In December 2003, the NYCLU and ACLU were among several organizations that filed a joint complaint on behalf of various immigration-advocacy groups. The complaint claimed that this policy has induced state and local police to make federal immigration arrests that Congress has forbidden. The suit seeks to enjoin the defendants from continuing the policy while removing all relevant information from the database. The suit claims that Congress has been quite specific in describing the documents that may be included in the NCIC database, in recognition of the need to guard against the too casual inclusion of names in the criminal database and the recognition that such information is accessible to local police agencies across the country. Administrative immigration orders are not reduced to criminal arrest warrants and, therefore, may not be included in the NCIC database under the terms of federal law.

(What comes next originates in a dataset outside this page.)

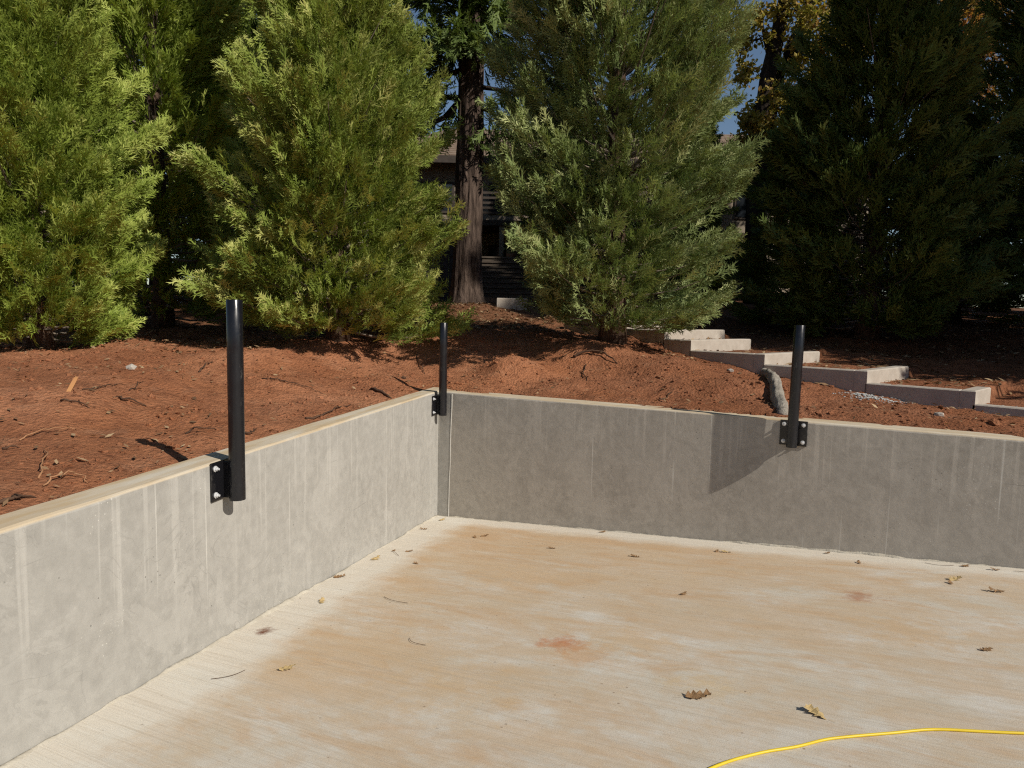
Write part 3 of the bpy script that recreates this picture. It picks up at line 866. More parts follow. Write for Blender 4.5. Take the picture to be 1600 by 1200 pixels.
def old_cedar():
    rng = np.random.default_rng(91)
    b = gpt(727, 17.0, 0.05)
    root = empty('old_cedar', b)
    tag(root, 'tall old cedar with a bare furrowed brown trunk between the green cedars', 'tree')
    furrowed_trunk(root, 0.345, 0.16, 15.0, M['bark'], 5)
    zs = lambda py: 2.163 + (494 - py) * 17 / F_PX - b[2]
    P, D, O, SC, TN = [], [], [], [], []
    def limb(pts, r):
        mb = MB(); mb.tube(pts, r, 7, True); mb.build('limb', M['bark_dark'], root, True)
    def deck(c, along, n, spread, sc=1.6):
        for _ in range(n):
            pos = np.array(c) + rng.normal(0, 1, 3) * np.array(spread)
            d = np.array(along) * 0.6 + rng.normal(0, 0.45, 3) + np.array([0, 0, -0.45])
            P.append(pos); D.append(d); O.append(rng.normal(0, 1, 3)); SC.append(sc * (0.7 + 0.6 * rng.random())); TN.append(rng.uniform(0.05, 0.6))
    k = 17 / F_PX
    X = lambda px: (px - 727) * k
    for pts, rr in (([(712, 168), (690, 165), (668, 158), (655, 152), (628, 150)], 0.075), ([(712, 128), (680, 142), (655, 150), (630, 146), (600, 150)], 0.06),
                    ([(715, 170), (690, 195), (668, 213), (650, 222), (620, 235)], 0.08), ([(738, 150), (765, 152), (790, 160), (815, 178)], 0.06),
                    ([(738, 178), (760, 188), (780, 205), (800, 228)], 0.055), ([(740, 205), (752, 225), (770, 248)], 0.05), ([(714, 85), (690, 84), (660, 86), (632, 84)], 0.05)):
        q = [(X(x), -0.1 - 0.12 * i * ((hash(x) % 3) - 0.6), zs(y)) for i, (x, y) in enumerate(pts)]
        limb(q, [rr * (1 - 0.72 * i / (len(q) - 1)) for i in range(len(q))])
        for j in range(1, len(q)):
            c = (np.array(q[j]) + np.array(q[j - 1])) / 2
            deck(c + np.array([0, 0, -0.12]), (q[j][0] - q[0][0], 0, 0), 16 if j > 1 else 6, (0.22, 0.3, 0.13))
    for py_, dx in ((20, -0.1), (45, 0.15), (70, -0.2), (88, 0.1), (105, 0.25), (60, 0.4), (100, -0.35)):
        deck((dx, -0.65, zs(py_)), (0, -0.6, 0), 26, (0.28, 0.16, 0.12), 1.4)
    # hanging crown above the limbs
    limbs = MB()
    for bnum in range(230):
        h = rng.uniform(0, 1) ** 0.8
        z = zs(118) + h * 10.8
        a = rng.uniform(0, 2 * math.pi); r = (2.3 * (1 - h) ** 0.6 + 0.3) * rng.uniform(0.6, 1.0)
        rad = np.array([math.cos(a), math.sin(a), 0])
        limbs.tube([(0, 0, z), rad * r * 0.5 + [0, 0, z + 0.05], rad * r + [0, 0, z - 0.25]], [0.045, 0.025, 0.008], 5, False)
        for q in range(34):
            s_ = 0.2 + 0.8 * rng.random()
            c = rad * r * s_ + np.array([0, 0, z - 0.3 * s_ * s_ + rng.normal(0, 0.12)]) + np.array([-rad[1], rad[0], 0]) * rng.normal(0, 0.28)
            P.append(c); D.append(rad * 0.7 + np.array([0, 0, -0.2 + rng.normal(0, 0.3)]) + rng.normal(0, 0.35, 3)); O.append(rad + rng.normal(0, 0.4, 3)); SC.append(rng.uniform(1.2, 2.1)); TN.append(rng.uniform(0.1, 0.75))
    tag(limbs.build('limbs', M['bark_dark'], root), kind='stuff')
    V, T = place_sprays(rng, np.array(P), np.array(D), np.array(O), np.array(SC), np.array(TN), TEMPL_LO)
    tag(link('crown', tri_mesh('crown', V, T), M['leaf_d'], root), kind='stuff')
old_cedar()

# ---- farther conifers: two built, then copied with their parts
def copy_tree(o, loc, rz, sc, label):
    c = o.copy(); COL.objects.link(c); c.location = loc; c.rotation_euler = (0, 0, rz); c.scale = sc if isinstance(sc, tuple) else (sc, sc, sc); c['label'] = label
    for ch in list(o.children):
        d = ch.copy(); COL.objects.link(d); d.parent = c; d.matrix_parent_inverse = Matrix()
    return c
FG = 'background conifers beyond the bank'
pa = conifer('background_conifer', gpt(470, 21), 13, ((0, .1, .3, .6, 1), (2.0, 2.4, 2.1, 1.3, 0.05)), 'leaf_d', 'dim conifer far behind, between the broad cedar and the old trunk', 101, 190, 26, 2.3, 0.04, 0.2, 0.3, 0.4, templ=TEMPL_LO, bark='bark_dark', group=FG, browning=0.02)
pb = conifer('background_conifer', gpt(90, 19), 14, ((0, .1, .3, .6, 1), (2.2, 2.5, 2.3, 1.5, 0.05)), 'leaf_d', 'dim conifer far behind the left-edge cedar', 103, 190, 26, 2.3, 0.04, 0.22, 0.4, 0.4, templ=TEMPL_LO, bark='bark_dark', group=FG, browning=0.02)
for i, (px, Y, sc, lab) in enumerate(((395, 17.5, 0.95, 'dim conifer far behind, filling the gap left of the broad cedar'), (-120, 16, 1.0, 'dim conifer outside the left edge of the frame'),
                                      (655, 22.5, (0.45, 0.45, 0.24), 'low dark conifer hiding the house deck left of the old trunk'), (842, 22.5, (0.45, 0.45, 0.26), 'low dark conifer hiding the house deck right of the old trunk'), (890, 24, 0.55, 'dim conifer far behind the left half of the big grey-green cedar'), (1075, 23, 0.5, 'dim conifer far behind the right half of the big grey-green cedar'),
                                      (1240, 15.5, (0.55, 0.55, 0.37), 'dark conifer in the shade left of the shaded cedar, below the oak'), (1485, 16.5, (0.62, 0.62, 0.36), 'dark conifer in the shade between the two right-hand cedars'),
                                      (1800, 17, 1.1, 'dark conifer outside the right edge of the frame'), (1640, 20, 0.9, 'dark conifer far behind the right-edge cedar'),
                                      (250, 24, 1.1, 'faint conifer farthest back on the left'), (1440, 31, 0.6, 'faint conifer farthest back on the right'))):
    copy_tree(pa if i % 2 else pb, gpt(px, Y, 0.1), 1.3 * i + 0.5, sc, lab)
# tall cedars beside the place, right of the view: they throw the shade over the right-hand trees
for i, (x, y, sc) in enumerate(((14.0, 6.9, 1.45), (16.5, 9.4, 1.45), (11.6, 10.4, 0.9), (13.0, 8.6, 1.0))):
    copy_tree(pb if i % 2 else pa, (x, y, float(terr(x, y, False)[0]) - 0.1), 0.9 * i, sc,
              ('tallest cedar outside the right edge of the frame, nearest the viewer', 'tall cedar outside the right edge of the frame, farthest from the steps',
               'shorter cedar outside the right edge of the frame, farthest back', 'shorter cedar outside the right edge of the frame, between the taller two')[i])

# ---- oaks in autumn leaf
def oak(name, px, Y, stems, clusters, leaf, label, seed):
    rng = np.random.default_rng(seed); rr = random.Random(seed)
    b = np.array(gpt(px, Y, 0.1))
    root = empty(name, b); tag(root, label, 'tree', 'autumn oaks behind the cedars')
    def W(x, y, dy=0): return Vector(at(x, y, Y + dy) - b)
    P = []
    first = True
    for pts, r0 in stems:
        q = [Vector((0, 0, -0.2)) if p is None else W(*p) for p in pts]
        mb = MB(); mb.tube(q, [r0 * (1 - 0.6 * i / (len(q) - 1)) for i in range(len(q))], 10); mb.build('trunk' if first else 'limb', M['bark_dark'], root, True)
        first = False
    tw = MB()
    for (x, y, rp, n) in clusters:
        c = W(x, y, rr.uniform(-0.8, 0.8)); rad = rp * Y / F_PX
        for k in range(max(2, n // 70)):
            e = c + Vector((rr.gauss(0, rad * 0.6), rr.gauss(0, rad * 0.6), rr.gauss(0, rad * 0.5)))
            mid = (c + e) / 2 + Vector((rr.gauss(0, .1), rr.gauss(0, .1), rr.gauss(0, .1)))
            tw.tube([c, mid, e], [0.022, 0.014, 0.006], 4, False)
            m_ = n // max(2, n // 70)
            P.append(np.array(e)[None] + rng.normal(0, 1, (m_, 3)) * rad * 0.32)
    tag(tw.build('twigs', M['bark_dark'], root), kind='stuff')
    P = np.concatenate(P); n = len(P)
    d = unit(rng.normal(0, 1, (n, 3)) + np.array([0, 0, -0.4])); s_ = unit(np.cross(d, rng.normal(0, 1, (n, 3)))); nn = np.cross(d, s_)
    l = rng.uniform(0.10, 0.19, n)[:, None]; w = l * rng.uniform(0.28, 0.42, n)[:, None]
    a, t = P, P + d * l + nn * l * 0.15
    m1, m2 = P + d * l * 0.55 + s_ * w, P + d * l * 0.5 - s_ * w
    V = np.concatenate([np.stack([a, m1, t], 1), np.stack([a, t, m2], 1)])
    tn = np.clip(rng.normal(0.5, 0.25, n), 0, 1)
    tag(link('crown', tri_mesh('crown', V, np.concatenate([tn, tn])), M[leaf], root), kind='stuff')
oak('oak_tree', 1172, 20.5, (((None, (1182, 300), (1192, 190), (1200, 120), (1214, 60), (1226, 0), (1236, -80), (1240, -200)), 0.30),
                             (((1192, 200), (1212, 140), (1236, 80), (1258, 30), (1285, -40), (1320, -150)), 0.26), (((1232, 85), (1262, 70), (1290, 62), (1320, 50)), 0.07), (((1203, 100), (1195, 60), (1190, 35), (1178, 28)), 0.06),
                             (((1225, 150), (1250, 160), (1275, 130)), 0.07), (((1195, 190), (1170, 180), (1150, 175)), 0.05)),
    [(1180, 30, 26, 320), (1255, 20, 34, 900), (1240, 90, 26, 500), (1285, 75, 30, 700), (1190, 110, 22, 200), (1225, 165, 28, 700), (1275, 150, 34, 900), (1205, 205, 26, 600), (1250, 215, 34, 700), (1215, 250, 24, 500),
     (1180, 165, 22, 120), (1230, -40, 60, 500), (1320, -10, 50, 500), (1160, 75, 18, 50), (1330, 60, 50, 500), (1222, 320, 22, 220), (1168, 120, 20, 260), (1175, 200, 22, 420), (1160, 230, 20, 320), (1190, 60, 20, 240), (1185, 265, 24, 380), (1150, 40, 16, 80), (1300, 220, 40, 300)], 'oak_y', 'leaning dark-trunked oak with yellow-green leaves above the far roof', 7)
oak('oak_tree', 1500, 24, (((None, (1512, 330), (1505, 200), (1512, 110), (1525, 40), (1530, -60)), 0.24), (((1507, 190), (1490, 120), (1478, 60), (1470, 0)), 0.10), (((1511, 130), (1540, 80), (1570, 40)), 0.10)),
    [(1475, 30, 40, 1000), (1520, 45, 46, 1300), (1560, 15, 42, 900), (1490, 85, 38, 900), (1535, 100, 36, 800), (1455, 75, 34, 600), (1510, 150, 34, 600), (1480, 190, 30, 500), (1500, -30, 60, 600), (1580, 80, 40, 300), (1470, 240, 30, 140), (1430, 20, 36, 260)], 'oak_o', 'orange and gold leaved oak at the upper right corner', 13)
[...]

On Oct. 14, 2005, the court denied the defendant’s motion for summary judgment dismissing the complaint. Despite the District Court’s earlier denial of the defense motion to dismiss, on Jan. 5, 2007, the District Court granted the defendant’s motion to dismiss for lack of subject matter jurisdiction. The Court found that, because the plaintiff organizations could not prove that any of their members faced actual injury as a result of the NCIC practices, the plaintiffs did not have the standing to sue. The plaintiffs appealed to the United States Court of Appeals, Second Circuit on March 2, 2007. In their brief, which was filed on June 1, 2007, the plaintiffs asked the Second Circuit to reverse the District Court’s decision and order the District Court to deny the government’s motion to dismiss.